First frost to the first lightning

Ai Mitton/ UVU Review

Reading Time: 2 minutes
Ai Mitton/ UVU Review
Ai Mitton/ UVU Review

The evening began with the beating of drums and a song inviting the universe to join us.

On Feb. 1, a large crowd packed into the storytelling wing of the Orem library to watch the group of Native American dancers called Morningstar.

The children sat on woven blankets and listened quietly as Gary Field, a member of Morningstar and father of many of the dancers, told them stories. It was appropriate for Field to tell stories on that cold February evening, according to the legends of his people.

“We only tell stories in the winter, because if we tell stories in the summer the snakes will come to listen,” Field said.

Typically storytelling happens from the first frost in the fall to the first lightning in the spring.

Field told stories about how day and night came to be, how a frog was able to beat a bear, and about a rooster and a coyote and their competition to make the sun rise.

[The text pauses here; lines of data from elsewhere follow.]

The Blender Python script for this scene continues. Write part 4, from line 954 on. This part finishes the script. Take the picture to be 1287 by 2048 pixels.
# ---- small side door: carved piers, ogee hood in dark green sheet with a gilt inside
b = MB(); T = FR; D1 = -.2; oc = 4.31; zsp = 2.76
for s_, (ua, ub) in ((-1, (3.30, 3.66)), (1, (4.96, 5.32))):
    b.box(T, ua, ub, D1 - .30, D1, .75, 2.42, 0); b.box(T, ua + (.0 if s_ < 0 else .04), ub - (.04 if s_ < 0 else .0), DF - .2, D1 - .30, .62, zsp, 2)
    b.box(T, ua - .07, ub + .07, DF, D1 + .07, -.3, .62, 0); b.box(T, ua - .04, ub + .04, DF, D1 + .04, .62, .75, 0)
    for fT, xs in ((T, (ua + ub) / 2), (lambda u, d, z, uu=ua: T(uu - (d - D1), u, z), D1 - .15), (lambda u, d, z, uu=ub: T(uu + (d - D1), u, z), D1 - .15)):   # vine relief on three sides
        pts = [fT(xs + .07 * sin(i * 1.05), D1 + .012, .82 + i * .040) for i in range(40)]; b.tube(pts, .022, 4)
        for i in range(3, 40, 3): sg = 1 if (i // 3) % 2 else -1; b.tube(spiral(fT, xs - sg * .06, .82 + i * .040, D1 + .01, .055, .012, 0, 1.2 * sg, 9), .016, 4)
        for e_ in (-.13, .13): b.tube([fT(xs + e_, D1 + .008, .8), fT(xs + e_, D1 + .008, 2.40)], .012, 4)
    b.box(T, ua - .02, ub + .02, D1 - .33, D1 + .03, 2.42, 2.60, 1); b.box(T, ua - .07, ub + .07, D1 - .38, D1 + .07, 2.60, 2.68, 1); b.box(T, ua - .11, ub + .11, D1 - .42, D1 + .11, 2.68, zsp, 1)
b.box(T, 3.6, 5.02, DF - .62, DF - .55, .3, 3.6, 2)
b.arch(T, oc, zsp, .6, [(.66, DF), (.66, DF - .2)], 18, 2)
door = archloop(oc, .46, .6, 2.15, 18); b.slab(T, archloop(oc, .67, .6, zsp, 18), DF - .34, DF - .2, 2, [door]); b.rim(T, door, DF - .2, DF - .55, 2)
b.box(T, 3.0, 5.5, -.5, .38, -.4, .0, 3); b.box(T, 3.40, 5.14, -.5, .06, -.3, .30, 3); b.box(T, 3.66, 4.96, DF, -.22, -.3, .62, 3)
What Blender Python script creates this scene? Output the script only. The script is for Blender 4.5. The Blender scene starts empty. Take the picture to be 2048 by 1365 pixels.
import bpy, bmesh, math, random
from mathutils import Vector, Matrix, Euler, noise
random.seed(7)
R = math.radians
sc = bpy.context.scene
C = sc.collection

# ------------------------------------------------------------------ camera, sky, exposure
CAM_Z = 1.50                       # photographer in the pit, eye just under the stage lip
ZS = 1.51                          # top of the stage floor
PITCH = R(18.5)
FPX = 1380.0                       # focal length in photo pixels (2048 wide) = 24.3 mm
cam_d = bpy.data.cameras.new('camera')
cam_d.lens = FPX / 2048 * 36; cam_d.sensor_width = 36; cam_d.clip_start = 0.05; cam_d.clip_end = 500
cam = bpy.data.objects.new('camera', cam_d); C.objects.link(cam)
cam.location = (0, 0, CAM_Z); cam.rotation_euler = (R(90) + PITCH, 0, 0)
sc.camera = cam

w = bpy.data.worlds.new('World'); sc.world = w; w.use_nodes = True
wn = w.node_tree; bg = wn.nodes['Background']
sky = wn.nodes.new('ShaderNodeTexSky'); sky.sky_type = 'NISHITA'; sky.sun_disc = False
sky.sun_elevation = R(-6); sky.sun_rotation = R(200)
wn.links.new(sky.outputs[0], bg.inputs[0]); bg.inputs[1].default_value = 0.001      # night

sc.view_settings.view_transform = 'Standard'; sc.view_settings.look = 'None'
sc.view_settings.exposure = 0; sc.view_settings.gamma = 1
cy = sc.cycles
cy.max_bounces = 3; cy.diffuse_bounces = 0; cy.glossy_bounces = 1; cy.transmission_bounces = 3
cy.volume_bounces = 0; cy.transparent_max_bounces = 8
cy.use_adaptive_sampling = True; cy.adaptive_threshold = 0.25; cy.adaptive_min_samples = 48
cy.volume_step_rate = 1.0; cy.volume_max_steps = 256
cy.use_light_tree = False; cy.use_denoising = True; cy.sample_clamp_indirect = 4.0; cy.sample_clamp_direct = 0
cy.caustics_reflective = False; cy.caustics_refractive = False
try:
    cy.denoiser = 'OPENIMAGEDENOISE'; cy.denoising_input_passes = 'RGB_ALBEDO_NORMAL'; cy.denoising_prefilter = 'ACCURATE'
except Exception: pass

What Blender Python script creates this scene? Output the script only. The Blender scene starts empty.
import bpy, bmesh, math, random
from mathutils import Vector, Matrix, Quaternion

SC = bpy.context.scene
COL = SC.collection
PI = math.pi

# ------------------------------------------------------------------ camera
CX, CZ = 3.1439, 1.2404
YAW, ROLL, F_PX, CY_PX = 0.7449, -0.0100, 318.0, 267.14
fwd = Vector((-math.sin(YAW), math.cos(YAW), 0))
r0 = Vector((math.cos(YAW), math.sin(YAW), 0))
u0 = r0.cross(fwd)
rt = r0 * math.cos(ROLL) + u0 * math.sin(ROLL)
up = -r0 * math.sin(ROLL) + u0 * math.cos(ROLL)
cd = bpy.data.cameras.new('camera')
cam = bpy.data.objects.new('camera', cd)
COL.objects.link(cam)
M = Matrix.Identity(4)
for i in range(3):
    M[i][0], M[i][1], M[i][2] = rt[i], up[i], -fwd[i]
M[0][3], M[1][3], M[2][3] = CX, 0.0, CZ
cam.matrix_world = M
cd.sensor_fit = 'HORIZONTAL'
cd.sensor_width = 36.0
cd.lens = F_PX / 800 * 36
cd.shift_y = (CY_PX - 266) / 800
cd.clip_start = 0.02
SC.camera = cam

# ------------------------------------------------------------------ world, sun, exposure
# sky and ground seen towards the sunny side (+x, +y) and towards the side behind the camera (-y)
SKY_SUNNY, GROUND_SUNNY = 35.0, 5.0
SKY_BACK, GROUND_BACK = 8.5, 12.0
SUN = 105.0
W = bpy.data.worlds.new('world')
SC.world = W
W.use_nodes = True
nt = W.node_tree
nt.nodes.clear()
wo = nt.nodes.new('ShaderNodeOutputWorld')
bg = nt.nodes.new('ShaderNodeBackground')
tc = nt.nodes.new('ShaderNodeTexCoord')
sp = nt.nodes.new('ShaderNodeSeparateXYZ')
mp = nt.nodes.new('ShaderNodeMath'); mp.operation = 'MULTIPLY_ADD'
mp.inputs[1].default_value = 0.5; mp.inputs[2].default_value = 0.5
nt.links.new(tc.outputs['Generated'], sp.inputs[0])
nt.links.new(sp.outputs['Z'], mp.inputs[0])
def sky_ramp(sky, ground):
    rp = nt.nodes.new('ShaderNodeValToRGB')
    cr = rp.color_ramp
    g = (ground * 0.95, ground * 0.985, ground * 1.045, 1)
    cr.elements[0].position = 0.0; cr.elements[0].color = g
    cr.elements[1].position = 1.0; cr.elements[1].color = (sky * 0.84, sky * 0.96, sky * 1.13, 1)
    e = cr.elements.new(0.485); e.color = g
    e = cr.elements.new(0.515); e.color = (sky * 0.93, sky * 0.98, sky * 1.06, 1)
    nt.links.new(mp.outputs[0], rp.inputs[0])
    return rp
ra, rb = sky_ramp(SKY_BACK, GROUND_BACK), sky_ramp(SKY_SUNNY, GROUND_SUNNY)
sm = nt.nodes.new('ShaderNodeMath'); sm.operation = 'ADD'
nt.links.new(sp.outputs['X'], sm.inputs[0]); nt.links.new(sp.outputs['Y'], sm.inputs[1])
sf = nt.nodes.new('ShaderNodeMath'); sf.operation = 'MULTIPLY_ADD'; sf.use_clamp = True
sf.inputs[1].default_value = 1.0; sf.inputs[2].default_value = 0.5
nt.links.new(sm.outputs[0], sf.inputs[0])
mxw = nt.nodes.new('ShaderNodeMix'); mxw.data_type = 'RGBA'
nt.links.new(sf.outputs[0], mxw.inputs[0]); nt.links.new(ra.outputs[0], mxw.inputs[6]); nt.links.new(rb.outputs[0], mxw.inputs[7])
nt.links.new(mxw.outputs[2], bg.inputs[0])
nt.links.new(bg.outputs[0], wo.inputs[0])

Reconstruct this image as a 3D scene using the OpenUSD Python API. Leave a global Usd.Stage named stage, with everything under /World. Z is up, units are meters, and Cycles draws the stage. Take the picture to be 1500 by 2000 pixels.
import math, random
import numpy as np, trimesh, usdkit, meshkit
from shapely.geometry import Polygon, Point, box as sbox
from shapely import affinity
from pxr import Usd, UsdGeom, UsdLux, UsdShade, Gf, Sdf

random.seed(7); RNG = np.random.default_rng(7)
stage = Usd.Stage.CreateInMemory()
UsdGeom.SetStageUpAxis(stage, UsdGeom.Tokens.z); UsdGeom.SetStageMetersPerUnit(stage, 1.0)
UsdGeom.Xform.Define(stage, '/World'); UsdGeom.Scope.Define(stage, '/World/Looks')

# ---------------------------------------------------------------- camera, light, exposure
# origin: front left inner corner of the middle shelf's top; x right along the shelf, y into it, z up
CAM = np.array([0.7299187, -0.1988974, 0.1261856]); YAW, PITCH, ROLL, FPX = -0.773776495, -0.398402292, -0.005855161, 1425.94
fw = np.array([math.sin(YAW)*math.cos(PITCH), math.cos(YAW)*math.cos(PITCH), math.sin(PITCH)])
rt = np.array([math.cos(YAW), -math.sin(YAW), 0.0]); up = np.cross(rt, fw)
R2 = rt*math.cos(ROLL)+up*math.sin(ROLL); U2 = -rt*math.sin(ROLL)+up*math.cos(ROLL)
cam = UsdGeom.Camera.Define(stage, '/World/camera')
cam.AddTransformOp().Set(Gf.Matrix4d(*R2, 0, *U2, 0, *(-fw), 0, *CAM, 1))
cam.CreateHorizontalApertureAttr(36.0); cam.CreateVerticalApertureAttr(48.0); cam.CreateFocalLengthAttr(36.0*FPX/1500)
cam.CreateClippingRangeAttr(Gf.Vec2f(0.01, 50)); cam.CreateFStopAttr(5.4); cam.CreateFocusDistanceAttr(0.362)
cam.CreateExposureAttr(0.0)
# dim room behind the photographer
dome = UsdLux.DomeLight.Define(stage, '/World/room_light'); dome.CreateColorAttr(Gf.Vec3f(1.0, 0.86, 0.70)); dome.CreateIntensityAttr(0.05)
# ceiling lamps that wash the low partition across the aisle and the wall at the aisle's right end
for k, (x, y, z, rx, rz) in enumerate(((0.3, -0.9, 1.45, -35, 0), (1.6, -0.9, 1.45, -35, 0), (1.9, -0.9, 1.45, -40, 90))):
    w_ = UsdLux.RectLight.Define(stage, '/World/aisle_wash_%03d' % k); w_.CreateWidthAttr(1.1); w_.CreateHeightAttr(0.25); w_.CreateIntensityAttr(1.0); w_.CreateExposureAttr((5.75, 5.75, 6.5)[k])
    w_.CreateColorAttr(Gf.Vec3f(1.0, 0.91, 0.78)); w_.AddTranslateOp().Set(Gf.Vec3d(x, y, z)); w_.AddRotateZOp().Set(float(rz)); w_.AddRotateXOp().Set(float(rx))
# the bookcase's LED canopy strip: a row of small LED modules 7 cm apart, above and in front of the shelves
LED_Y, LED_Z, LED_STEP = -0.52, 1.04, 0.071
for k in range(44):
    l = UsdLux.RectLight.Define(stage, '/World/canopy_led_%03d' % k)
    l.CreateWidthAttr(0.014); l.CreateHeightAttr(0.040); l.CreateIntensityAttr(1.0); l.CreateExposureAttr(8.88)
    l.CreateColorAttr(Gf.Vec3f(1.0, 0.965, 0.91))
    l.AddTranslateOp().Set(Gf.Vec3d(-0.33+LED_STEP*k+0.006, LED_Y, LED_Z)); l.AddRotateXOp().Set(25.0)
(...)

Not only did Morningstar share fascinating tales about how they view the world, but they also shared pieces of their incredible history through words and dance.

Their performance, called the “Fancy Warrior Dance,” was immensely entertaining and required great skill to perform. It originated in Oklahoma many years ago.

The Morningstar dancers are big believers in family and their group is primarily made up of family including Field’s children, sisters-in-law and mother-in-law.

His son Jacob, who shared his amazing gifts with the audience, is also a student at UVU studying dance on a ballet scholarship. Jacob participated in many of the dances, but one that was particularly remarkable was the hoop dance, in which he used  21 hoops used to create the shapes of various animals. These animals were created in what looked like an effortless fashion, while he continued to keep pace with the drum.

Don’t be surprised if it rains soon because Field’s wife and daughters performed a “jingle dance” or “rain dance.” As they stepped gracefully to the beat of the drum, their costumes dangled with small tubelike pieces of tin that clanged together, mimicking the sound of rain falling.

While they audience was amazed by their dazzling performance, Field assured them that they all have special talents too.

“No matter where we are from or what language we speak, we each have a special gift to share,” Field said.